UNIVERSITY PARK, Pa. — As a third-year Paterno Fellow and Schreyer Scholar, Caden Vitti has worked to find an intersection between his two majors: Spanish and energy engineering.
Through his Spanish major, Vitti chose to focus on linguistics. This past summer, he was selected by the Partnerships for International Research and Education (PIRE) program to conduct research in Puerto Rico. The PIRE program, which is housed in the Center for Language Science in the College of the Liberal Arts, allows students who have an interest in linguistics research to travel to a country for six to eight weeks to conduct research. All research-related expenses are covered by the grant, including airfare, lodging, meals, and summer tuition and fees.
Vitti, a Brentwood, New Hampshire native, learned about the PIRE program while working in the Brain Tracking Lab with Paola Giuli Dussias, professor of Spanish, linguistics and psychology. In this lab, Vitti worked on different projects with graduate students and faculty. He helped code data and run trials with participants.
The Paterno Fellow says he chose to go to Puerto Rico because the research he was focusing on looked at how Spanish-English speakers who use both languages frequently would process the use of nonbinary pronouns in the English language.
“I was looking at whether people could use code-switching, which is alternating between both languages, to understand how you could use ‘they’ and ‘them’ pronouns to address one person,” Vitti said. “During my research, the sentences would start in Spanish and finish in English, or the alternative, and we would look at reaction times and behavioral processes of how much grammatical interpretation the speakers would be doing.”
Before he can make conclusions about his data, Vitti has to code the data he collected this summer and conduct interviews with English speakers to use as a comparison.
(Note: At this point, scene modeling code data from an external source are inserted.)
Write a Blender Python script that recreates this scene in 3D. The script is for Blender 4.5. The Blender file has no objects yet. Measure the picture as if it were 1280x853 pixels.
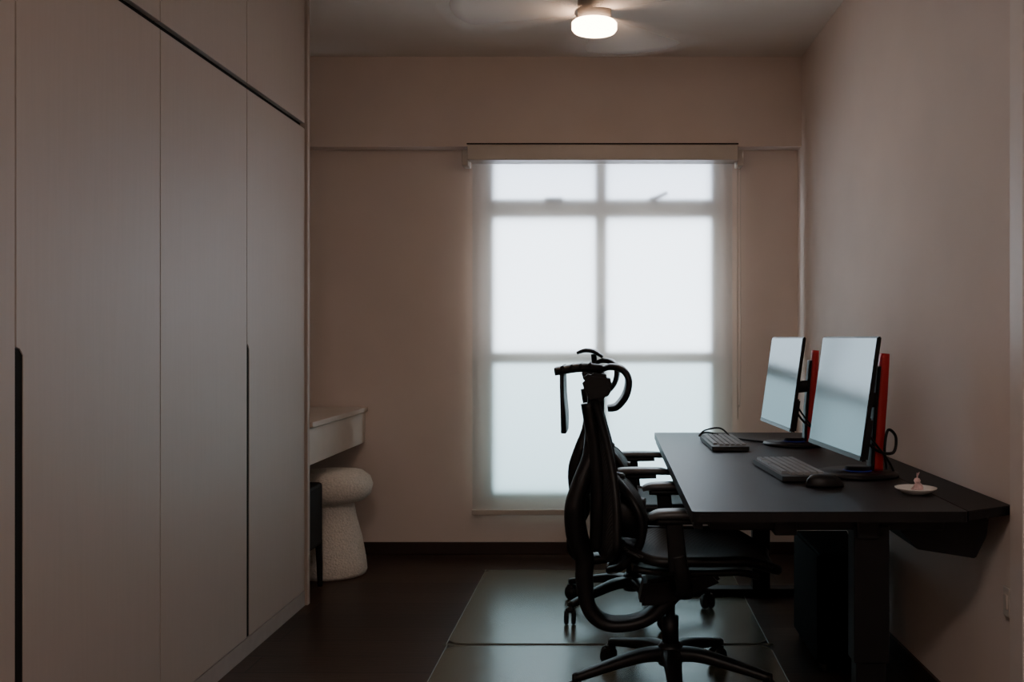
import bpy, bmesh, math, random
from mathutils import Vector, Matrix
random.seed(4)
D=bpy.data; C=bpy.context
# ---------------------------------------------------------------- materials
def mat(name,col,rough=0.5,metal=0.0,spec=0.5,noise=0.0,scale=20,bump=0.0,bscale=200,emis=None,estr=0,coat=0,stretch=None):
    m=D.materials.new(name); m.use_nodes=True
    nt=m.node_tree; b=nt.nodes['Principled BSDF']
    b.inputs['Base Color'].default_value=(*col,1); b.inputs['Roughness'].default_value=rough
    b.inputs['Metallic'].default_value=metal; b.inputs['Specular IOR Level'].default_value=spec
    b.inputs['Coat Weight'].default_value=coat
    tc=nt.nodes.new('ShaderNodeTexCoord'); mp=nt.nodes.new('ShaderNodeMapping')
    if stretch: mp.inputs['Scale'].default_value=stretch
    nt.links.new(tc.outputs['Object'],mp.inputs['Vector'])
    if noise>0:
        n=nt.nodes.new('ShaderNodeTexNoise'); n.inputs['Scale'].default_value=scale; n.inputs['Detail'].default_value=5
        nt.links.new(mp.outputs[0],n.inputs['Vector'])
        r=nt.nodes.new('ShaderNodeValToRGB')
        r.color_ramp.elements[0].position=.3; r.color_ramp.elements[1].position=.7
        r.color_ramp.elements[0].color=(*[max(0,v*(1-noise)) for v in col],1)
        r.color_ramp.elements[1].color=(*[min(1,v*(1+noise)) for v in col],1)
        nt.links.new(n.outputs['Fac'],r.inputs['Fac']); nt.links.new(r.outputs['Color'],b.inputs['Base Color'])
    if bump>0:
        n2=nt.nodes.new('ShaderNodeTexNoise'); n2.inputs['Scale'].default_value=bscale; n2.inputs['Detail'].default_value=3
        nt.links.new(mp.outputs[0],n2.inputs['Vector'])
        bp=nt.nodes.new('ShaderNodeBump'); bp.inputs['Strength'].default_value=bump; bp.inputs['Distance'].default_value=.01
        nt.links.new(n2.outputs['Fac'],bp.inputs['Height']); nt.links.new(bp.outputs[0],b.inputs['Normal'])
    if emis:
        b.inputs['Emission Color'].default_value=(*emis,1); b.inputs['Emission Strength'].default_value=estr
    return m
M={}
M['wall']=mat('wall_paint',(.74,.64,.585),.85,noise=.03,scale=3,bump=.05,bscale=150,spec=.2)
M['ceil']=mat('ceiling_paint',(.80,.75,.70),.9,noise=.02,scale=3,spec=.1)
M['ward']=mat('wardrobe_laminate',(.44,.365,.315),.5,noise=.02,scale=6,stretch=(14,14,.6),bump=.02,bscale=60,spec=.35)
M['wardin']=mat('wardrobe_shadowgap',(.012,.010,.009),.8,spec=.1)
M['plinth']=mat('plinth_laminate',(.36,.31,.28),.6,noise=.05)
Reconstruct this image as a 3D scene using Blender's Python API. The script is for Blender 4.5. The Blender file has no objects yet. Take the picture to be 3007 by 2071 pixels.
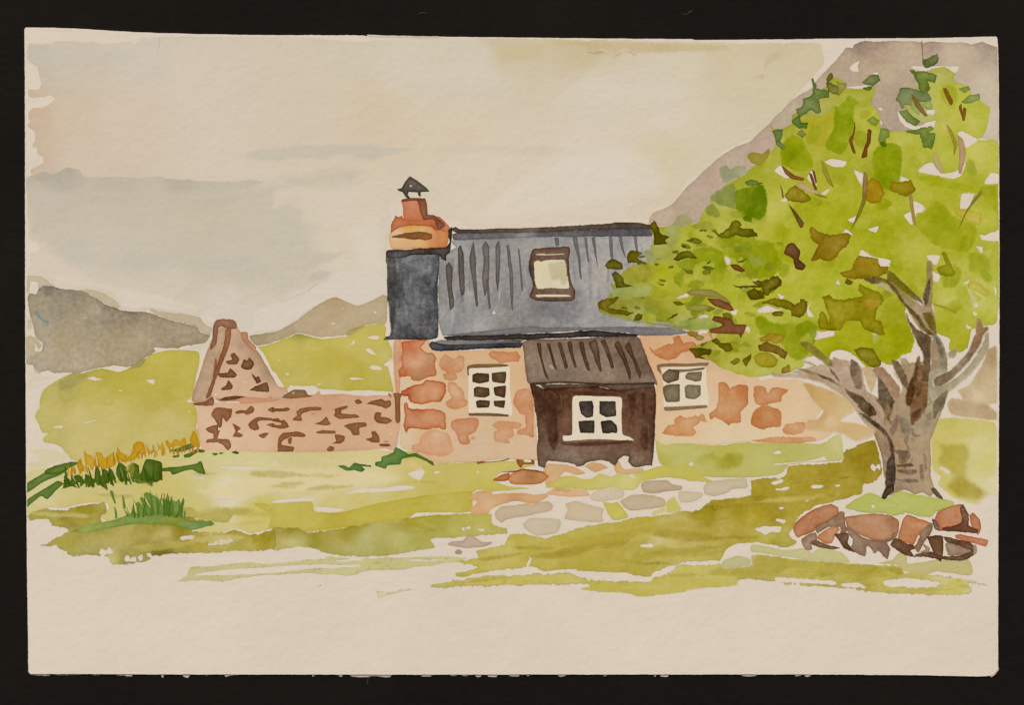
import bpy, math, random
import numpy as np
from mathutils import Vector, noise as mnoise
from mathutils.geometry import delaunay_2d_cdt
from mathutils.kdtree import KDTree

# ------------------------------------------------------------------ camera, light, exposure
PX = 0.0001                      # one traced pixel of the photograph = 0.1 mm on the table (sheet about 29 x 19 cm)
W_, H_ = 3007, 2071
sc = bpy.context.scene
cam_d = bpy.data.cameras.new('camera'); cam = bpy.data.objects.new('camera', cam_d)
sc.collection.objects.link(cam); sc.camera = cam
cam_d.lens = 50; cam_d.sensor_width = 36; cam_d.clip_start = 0.01; cam_d.clip_end = 50
cam.location = (0, 0, W_ * PX * 50 / 36)
cam.rotation_euler = (0, 0, 0)   # straight down on the table

SUN_EL, SUN_AZ = 52, 335          # soft daylight falling from the upper left
world = bpy.data.worlds.new('World'); sc.world = world; world.use_nodes = True
nt = world.node_tree
sky = nt.nodes.new('ShaderNodeTexSky'); sky.sky_type = 'NISHITA'; sky.sun_disc = False
sky.sun_elevation = math.radians(SUN_EL); sky.sun_rotation = math.radians(SUN_AZ)
nt.nodes['Background'].inputs['Strength'].default_value = 0.05
nt.links.new(sky.outputs['Color'], nt.nodes['Background'].inputs['Color'])
sun_d = bpy.data.lights.new('sun', 'SUN'); sun = bpy.data.objects.new('sun', sun_d)
sc.collection.objects.link(sun)
sun_d.energy = 2.6; sun_d.angle = math.radians(10); sun_d.color = (1.0, 0.793, 0.533)
az, el = math.radians(SUN_AZ), math.radians(SUN_EL)
d = Vector((math.sin(az) * math.cos(el), math.cos(az) * math.cos(el), math.sin(el)))
sun.rotation_euler = d.to_track_quat('Z', 'Y').to_euler()
sc.view_settings.view_transform = 'Standard'; sc.view_settings.look = 'None'
sc.view_settings.exposure = 0.15; sc.view_settings.gamma = 1.0
sc.view_settings.use_curve_mapping = False
sc.cycles.transparent_max_bounces = 48
sc.cycles.use_denoising = True; sc.cycles.use_adaptive_sampling = True; sc.cycles.adaptive_threshold = .03; sc.cycles.adaptive_min_samples = 16
sc.cycles.max_bounces = 4; sc.cycles.diffuse_bounces = 1
LIT = (0.846, 0.722, 0.624)       # what a white sheet returns under this light (used to turn seen colours into pigment)

# ------------------------------------------------------------------ helpers
random.seed(7)
TILE = dict(A=(0,0), B=(800,0), C=(1600,0), D=(2207,0), E=(0,1471), F=(800,1471), G=(1600,1471), H=(2207,1471),
            I=(0,700), J=(0,1000), K=(800,500), L=(800,950), M=(1400,950), N=(1600,500), O=(2207,500), P=(2207,950))
Z = 2.66

GRADE = [1, 1, 1]                 # small per-subject correction of the pigments, set before each group below
def grade(r=1, g=1, b=1): GRADE[:] = (r, g, b)
def lin(h):
    out = []
    for k in range(3):
        c = int(h[2*k:2*k+2], 16) / 255
        c = c / 12.92 if c <= 0.04045 else ((c + 0.055) / 1.055) ** 2.4
        out.append(min(0.9, c / LIT[k] * GRADE[k]))
    return out

def pts(s):
    """'N 415,1050 480,1000 C 1600,1320' -> photograph pixels"""
    t = None; out = []
    for w in s.split():
        if w in TILE: t = TILE[w]; continue
        x, y = w.split(',')
        out.append((t[0] + float(x) / Z, t[1] + float(y) / Z))
    return np.array(out)

def smooth(p, step, ten=0.27):
    n = len(p); out = []
    for i in range(n):
        p0, p1, p2, p3 = p[i-1], p[i], p[(i+1) % n], p[(i+2) % n]
        L = np.linalg.norm(p2 - p1)
        k = max(1, int(round(L / step)))
        m1 = (p2 - p0) * ten; m2 = (p3 - p1) * ten
        for m in (m1, m2):
            l = np.linalg.norm(m)
            if l > L * 0.8 and l > 0: m *= L * 0.8 / l
        for j in range(k):
            u = j / k
            out.append((2*u**3-3*u**2+1)*p1 + (u**3-2*u**2+u)*m1 + (-2*u**3+3*u**2)*p2 + (u**3-u**2)*m2)
    return np.array(out)

def wobble(p, amp, seed):
    """hand tremor plus the bite of the paper tooth"""
    if amp <= 0: return p
    q = p.copy()
    for i, (x, y) in enumerate(p):
        a = mnoise.noise_vector((x * .03, y * .03, seed * 3.1))
        b = mnoise.noise_vector((x * .11, y * .11, seed * 1.7 + 9))
        c = mnoise.noise_vector((x * .27, y * .27, 4.0))
        q[i, 0] += amp * (a[0] + .8 * b[0] + .95 * c[0]); q[i, 1] += amp * (a[1] + .8 * b[1] + .95 * c[1])
    return q

SHEET_Y = np.array([0, 300, 700, 1000, 1471, 1700, 1850, 2071.]); SHEET_L = np.array([72, 73, 73.3, 74.5, 77.4, 79.3, 81.6, 84]) + 2.5
SHEET_RY = np.array([0, 130, 500, 900, 1250, 1650, 2071.]); SHEET_R = np.array([2929.5, 2931.5, 2935, 2935.2, 2933, 2931, 2930.5]) - 2.5
def on_sheet(p):
    p[:, 0] = np.clip(p[:, 0], np.interp(p[:, 1], SHEET_Y, SHEET_L), np.interp(p[:, 1], SHEET_RY, SHEET_R)); return p

def inside(q, poly):
    o = np.argsort(q[:, 1], kind='stable'); x, y = q[o, 0], q[o, 1]; r = np.zeros(len(q), bool)
    a = poly; b = np.roll(poly, -1, 0)
    lo = np.searchsorted(y, np.minimum(a[:, 1], b[:, 1])); hi = np.searchsorted(y, np.maximum(a[:, 1], b[:, 1]))
    for i in np.nonzero(hi > lo)[0]:
        l, h = lo[i], hi[i]; (x0, y0), (x1, y1) = a[i], b[i]
        r[l:h] ^= x[l:h] < (x1 - x0) * (y[l:h] - y0) / (y1 - y0) + x0
    out = np.empty(len(q), bool); out[o] = r
    return out

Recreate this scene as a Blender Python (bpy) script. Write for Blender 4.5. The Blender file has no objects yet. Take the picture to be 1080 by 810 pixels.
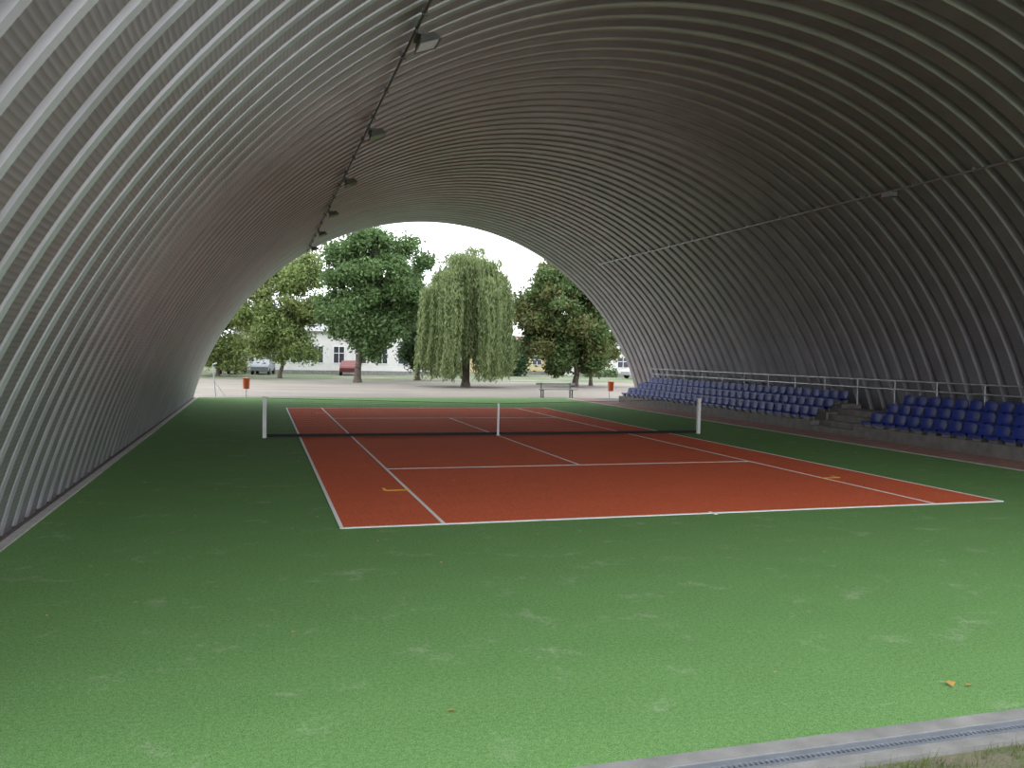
import bpy, math, random
import numpy as np
from mathutils import Matrix, Vector
random.seed(7); rng=np.random.default_rng(7)
scene=bpy.context.scene
try:
    scene.view_settings.view_transform='Standard'
    scene.view_settings.look='None'
    scene.view_settings.exposure=0.0
except Exception: pass

# ------------------------------------------------------------ materials
def new_mat(name):
    m=bpy.data.materials.new(name); m.use_nodes=True
    nt=m.node_tree; b=nt.nodes['Principled BSDF']
    return m,nt,b
def N(nt,t,**k):
    n=nt.nodes.new(t)
    for a,v in k.items():
        if a in n.inputs: n.inputs[a].default_value=v
        else: setattr(n,a,v)
    return n
def simple(name,col,rough=.6,metal=0.,var=.12,scale=6.,bump=0.,bscale=80.):
    m,nt,b=new_mat(name)
    tc=N(nt,'ShaderNodeTexCoord'); no=N(nt,'ShaderNodeTexNoise'); no.inputs['Scale'].default_value=scale; no.inputs['Detail'].default_value=5
    nt.links.new(tc.outputs['Object'],no.inputs['Vector'])
    r=N(nt,'ShaderNodeValToRGB')
    r.color_ramp.elements[0].position=.3; r.color_ramp.elements[1].position=.7
    r.color_ramp.elements[0].color=(*[c*(1-var) for c in col],1); r.color_ramp.elements[1].color=(*[min(1,c*(1+var)) for c in col],1)
    nt.links.new(no.outputs['Fac'],r.inputs['Fac']); nt.links.new(r.outputs['Color'],b.inputs['Base Color'])
    b.inputs['Roughness'].default_value=rough; b.inputs['Metallic'].default_value=metal
    if bump:
        n2=N(nt,'ShaderNodeTexNoise'); n2.inputs['Scale'].default_value=bscale; n2.inputs['Detail'].default_value=3
        nt.links.new(tc.outputs['Object'],n2.inputs['Vector'])
        bp=N(nt,'ShaderNodeBump'); bp.inputs['Strength'].default_value=bump; bp.inputs['Distance'].default_value=.02
        nt.links.new(n2.outputs['Fac'],bp.inputs['Height']); nt.links.new(bp.outputs['Normal'],b.inputs['Normal'])
    return m

def mixrgb(nt,fac,a,b,mode='MIX'):
    n=nt.nodes.new('ShaderNodeMix'); n.data_type='RGBA'; n.blend_type=mode
    def s(i,v):
        if hasattr(v,'links') or isinstance(v,bpy.types.NodeSocket): nt.links.new(v,n.inputs[i])
        elif isinstance(v,(tuple,list)): n.inputs[i].default_value=(*v[:3],1)
        else: n.inputs[i].default_value=v
    s(0,fac); s(6,a); s(7,b)
    return n.outputs[2]
def noise(nt,vec,scale,detail=4,rough=.55,dist=0.):
    n=N(nt,'ShaderNodeTexNoise'); n.inputs['Scale'].default_value=scale; n.inputs['Detail'].default_value=detail
    n.inputs['Roughness'].default_value=rough; n.inputs['Distortion'].default_value=dist
    nt.links.new(vec,n.inputs['Vector']); return n.outputs['Fac']
def ramp(nt,fac,p0,p1,c0=(0,0,0),c1=(1,1,1)):
    r=N(nt,'ShaderNodeValToRGB'); e=r.color_ramp.elements
    e[0].position=p0; e[1].position=p1; e[0].color=(*c0,1); e[1].color=(*c1,1)
    nt.links.new(fac,r.inputs['Fac']); return r.outputs['Color']
def mapping(nt,vec,scale):
    m=N(nt,'ShaderNodeMapping'); m.inputs['Scale'].default_value=scale; nt.links.new(vec,m.inputs['Vector']); return m.outputs['Vector']
def bump(nt,b,h,strength,dist):
    bp=N(nt,'ShaderNodeBump'); bp.inputs['Strength'].default_value=strength; bp.inputs['Distance'].default_value=dist
    nt.links.new(h,bp.inputs['Height']); nt.links.new(bp.outputs['Normal'],b.inputs['Normal'])

# artificial turf
def turf_mat(name,base,dark,light,sand,sandamt,t0=.575,t1=.75):
    m,nt,b=new_mat(name); o=N(nt,'ShaderNodeTexCoord').outputs['Object']
    c=ramp(nt,noise(nt,mapping(nt,o,(.5,.9,1)),1.5,6,.65),.3,.72,dark,base)
    f=ramp(nt,noise(nt,o,30,5,.8),.3,.72)
    c=mixrgb(nt,.6,c,mixrgb(nt,f,tuple(x*.55 for x in base),light))
    f2=ramp(nt,noise(nt,mapping(nt,o,(1,1,1)),110,3,.75),.35,.7,(.4,.4,.4),(1.6,1.6,1.6))
    c=mixrgb(nt,.85,c,f2,'MULTIPLY')
    s=ramp(nt,noise(nt,mapping(nt,o,(1.,1.1,1)),1.5,10,.78,.2),t0,t1)
    sm=ramp(nt,noise(nt,o,40,4,.8),.36,.6)
    mul=N(nt,'ShaderNodeMath',operation='MULTIPLY'); nt.links.new(s,mul.inputs[0]); nt.links.new(sm,mul.inputs[1])
    mul2=N(nt,'ShaderNodeMath',operation='MULTIPLY'); nt.links.new(mul.outputs[0],mul2.inputs[0]); mul2.inputs[1].default_value=sandamt
    c=mixrgb(nt,mul2.outputs[0],c,sand)
    nt.links.new(c,b.inputs['Base Color']); b.inputs['Roughness'].default_value=.9
    b.inputs['Specular IOR Level'].default_value=.12
    bump(nt,b,noise(nt,o,220,2,.7),.6,.01)
    return m
M_turf=turf_mat('green_turf',(.132,.282,.086),(.100,.220,.068),(.24,.43,.155),(.46,.48,.36),.8,.56,.74)
M_red=turf_mat('red_turf',(.78,.145,.060),(.66,.115,.050),(.88,.21,.095),(.72,.36,.24),.25)
M_white=simple('white_line_turf',(.82,.82,.80),.8,var=.08,scale=20)
M_yellow=simple('yellow_line_turf',(.80,.50,.03),.8,var=.1,scale=20)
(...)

Although he has yet to conclude, he says that the social response was interesting to learn.
“I had a lot of interesting conversations that were kind of off the script with people that just gave me an interesting sociological perception of how they perceived gender,” Vitti said. “The Puerto Rican community has a difficult time creating a sense of identity with the two languages since Spanish and English are both very prominent within their communities."
He concluded that the Puerto Ricans he spoke to were very forward and progressive with their thinking. Although the traditional Spanish language provided barriers to addressing nonbinary individuals, they had their own methods of going about the topic.